The Internet of Things (IoT) is the inter-networking of physical devices, vehicles (also referred to as "connected devices" and "smart devices"), buildings, and other items embedded with electronics, software, sensors, actuators, and network connectivity which enable these objects to collect and exchange data.
The IoT allows objects to be sensed or controlled remotely across existing network infrastructure,creating opportunities for more direct integration of the physical world into computer-based systems, and resulting in improved efficiency, accuracy and economic benefit in addition to reduced human intervention. Each thing is uniquely identifiable through its embedded computing system but is able to interoperate within the existing Internet infrastructure.
IIoT – Industrial Internet of Things the use of technologies in manufacturing.

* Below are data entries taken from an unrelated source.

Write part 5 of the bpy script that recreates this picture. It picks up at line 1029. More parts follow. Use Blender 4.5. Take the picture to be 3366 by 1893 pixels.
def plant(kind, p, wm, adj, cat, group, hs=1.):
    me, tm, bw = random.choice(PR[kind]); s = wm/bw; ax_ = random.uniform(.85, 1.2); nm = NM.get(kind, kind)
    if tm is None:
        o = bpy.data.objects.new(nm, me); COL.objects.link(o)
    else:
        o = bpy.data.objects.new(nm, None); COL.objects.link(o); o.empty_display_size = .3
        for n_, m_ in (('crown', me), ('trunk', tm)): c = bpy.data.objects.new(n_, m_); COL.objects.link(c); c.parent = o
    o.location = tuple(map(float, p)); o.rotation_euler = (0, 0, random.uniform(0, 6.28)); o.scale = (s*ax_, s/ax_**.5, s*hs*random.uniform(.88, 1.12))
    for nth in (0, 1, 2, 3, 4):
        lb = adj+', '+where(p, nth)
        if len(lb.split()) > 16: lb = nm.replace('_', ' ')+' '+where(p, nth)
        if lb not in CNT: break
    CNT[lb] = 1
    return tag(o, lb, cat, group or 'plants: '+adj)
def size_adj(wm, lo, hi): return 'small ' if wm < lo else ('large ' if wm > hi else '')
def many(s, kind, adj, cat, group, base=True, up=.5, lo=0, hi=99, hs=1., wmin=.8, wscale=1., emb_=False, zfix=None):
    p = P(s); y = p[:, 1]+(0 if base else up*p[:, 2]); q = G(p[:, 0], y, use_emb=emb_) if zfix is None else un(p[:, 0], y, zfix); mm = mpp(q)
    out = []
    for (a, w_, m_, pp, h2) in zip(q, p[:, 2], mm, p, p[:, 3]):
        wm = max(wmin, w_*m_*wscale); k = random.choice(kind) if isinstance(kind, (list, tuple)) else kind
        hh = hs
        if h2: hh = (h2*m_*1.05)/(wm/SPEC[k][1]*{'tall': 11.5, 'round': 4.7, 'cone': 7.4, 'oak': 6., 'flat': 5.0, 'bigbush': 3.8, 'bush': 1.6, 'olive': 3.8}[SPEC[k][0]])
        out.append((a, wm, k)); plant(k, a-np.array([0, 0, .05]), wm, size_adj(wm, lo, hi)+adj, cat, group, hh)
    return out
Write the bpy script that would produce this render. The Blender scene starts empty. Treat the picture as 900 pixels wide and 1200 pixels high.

The Industrial Internet of Things (IIoT), also known as the Industrial Internet, brings together brilliant machines, advanced analytics, and people at work. It’s the network of a multitude of devices connected by communications technologies that results in systems that can monitor, collect, exchange, analyse, and deliver valuable new insights like never before. These insights can then help drive smarter, faster business decisions for industrial companies.
The IIoT is transforming industry—changing the way industries work. Whether it’s enabling predictive analytics to detect corrosion inside a refinery pipe, or providing real-time production data to uncover additional capacity in a plant, or driving visibility and control over your industrial control systems environment to prevent cyber-attacks, the IIoT—and the software solutions powered by it—are driving powerful business outcomes.
By combining machine-to-machine (M2M) communication, industrial big data analytics, technology, cyber security, and HMI and SCADA, the IIoT is driving unprecedented levels of efficiency, productivity, and performance. And as a result, industrial companies in power and energy, oil and gas, manufacturing, healthcare, aviation, and many other industries are experiencing transformative operational and financial benefits.